Contact Binary Asteroid-Moon
The concept of hydrostatic equilibrium has also become important in determining whether an astronomical object is a planet, dwarf planet, or small Solar System body. According to the definition of planet adopted by the International Astronomical Union in 2006, one defining characteristic of planets and dwarf planets is that they are objects that have sufficient gravity to overcome their rigidity and assume hydrostatic equilibrium. Such a body will normally have the differentiated interior and geology of a world (a planemo), though near-hydrostatic bodies such as the proto-planet 4 Vesta may also be differentiated. Sometimes the equilibrium shape is an oblate spheroid, as is the case with Earth. However, in the cases of moons in synchronous orbit, nearly unidirectional tidal forces create a scalene ellipsoid. Also, the dwarf planet Haumea is scalene due to its rapid rotation. It had been thought that icy objects with a diameter larger than roughly 400 km are usually in hydrostatic equilibrium, whereas those smaller than that are not. Icy objects need less mass for hydrostatic equilibrium than rocky objects. The smallest object that appears to have an equilibrium shape is the icy moon Mimas at 397 km, whereas the largest object known to have a non-equilibrium shape is the rocky asteroid Vesta at 525 km (573 × 557 × 446 km). However, Mimas is not actually in hydrostatic equilibrium for its current rotation. The smallest body confirmed to be in hydrostatic equilibrium is the dwarf planet Ceres, at 945 km, whereas the largest body known to not be in hydrostatic equilibrium is the icy moon Iapetus, at 1,470 km. Because the terrestrial planets and dwarf planets (and likewise the larger satellites, like the Moon and Io) have irregular surfaces, this definition has some flexibility, but a specific means of quantifying an object's shape by this standard has not yet been announced. Local irregularities may be consistent with global equilibrium. For example, the massive base of the tallest mountain on Earth, Mauna Kea, has deformed and depressed the level of the surrounding crust, so that the overall distribution of mass approaches equilibrium. The amount of leeway afforded the definition could affect the classification of the asteroid Vesta, which may have solidified while in hydrostatic equilibrium but was subsequently significantly deformed by large impacts (now 572.6 × 557.2 × 446.4 km). - From Wikipedia on hydrostatic equilibrium
Essentially an object must have a certain mass so gravity can force it into a spherical form. Below this ill-defined limit odd geometries are possible. If you look at the pictures of 2014 MU69 (Ultima Thule), 67P/Churyumov–Gerasimenko or 25143 Itokawa, for example, you'll see examples of contact binaries. Two asteroids which meat each other and came so close that they touched. I imagine the upper plausible size limit for this would be to take 2 metallic asteroid like 16 Psyche with a diameter of roughly 200 km and slap them together. This would be a sizable moon which could be stable over geological timescales. The caveat would be that the gash won't be that much of an obstacle, one could probably jump across it with some effort. Why the gash is equatorial and not polar as it would be in the beginning could bee explained by later impacts.

Artifical
One can get quite creative with reasons why a civilization would create a huge equatorial gash on a moon. Reasons could include
Because they can It is an art project or a demonstration of power.

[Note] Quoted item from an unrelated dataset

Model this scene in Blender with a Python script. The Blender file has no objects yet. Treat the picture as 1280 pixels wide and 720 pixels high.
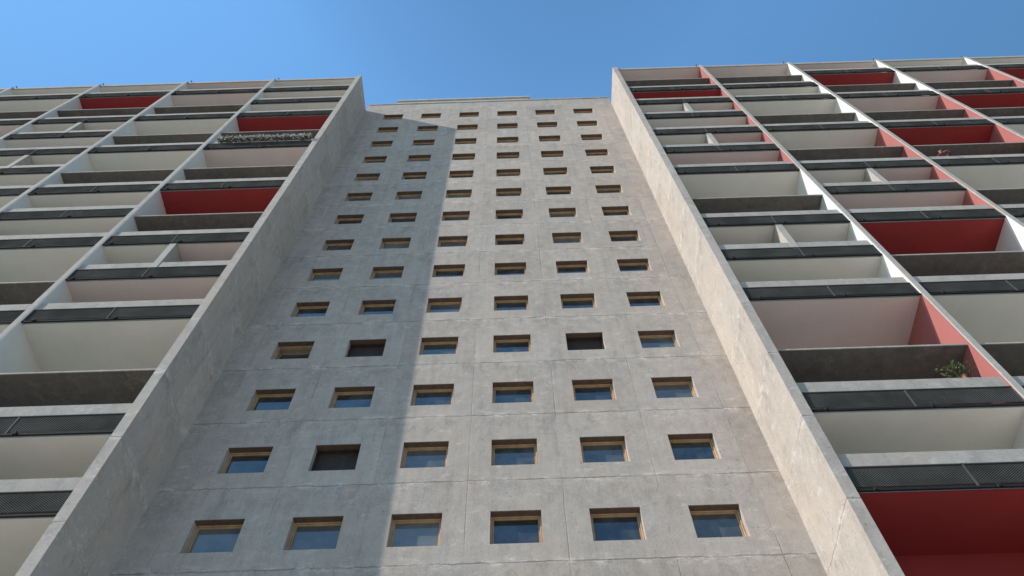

Paraterraforming project The gash was created by excavation or detonations and then domed over to crate a moon-spanning garden-paradise.
Traces of a military operation Relativistic kill missiles, antimatter, gamma-ray lasers, star-powered particle beams, pick what you like to create a gash in a planet.
Mining It was a strip-mine. Down I the gash you'll find the remnants of a circumplanetary mass driver. This train to space used to export gigatons of minerals daily to support the economy of a K2 civilization. Maybe they were building a Dyson Swarm or some other megastructure which required such a strip-mine. One would expect to find many mineshafts branching out fro the central canyon, which was build to conveniently access the deeper mine-shafts.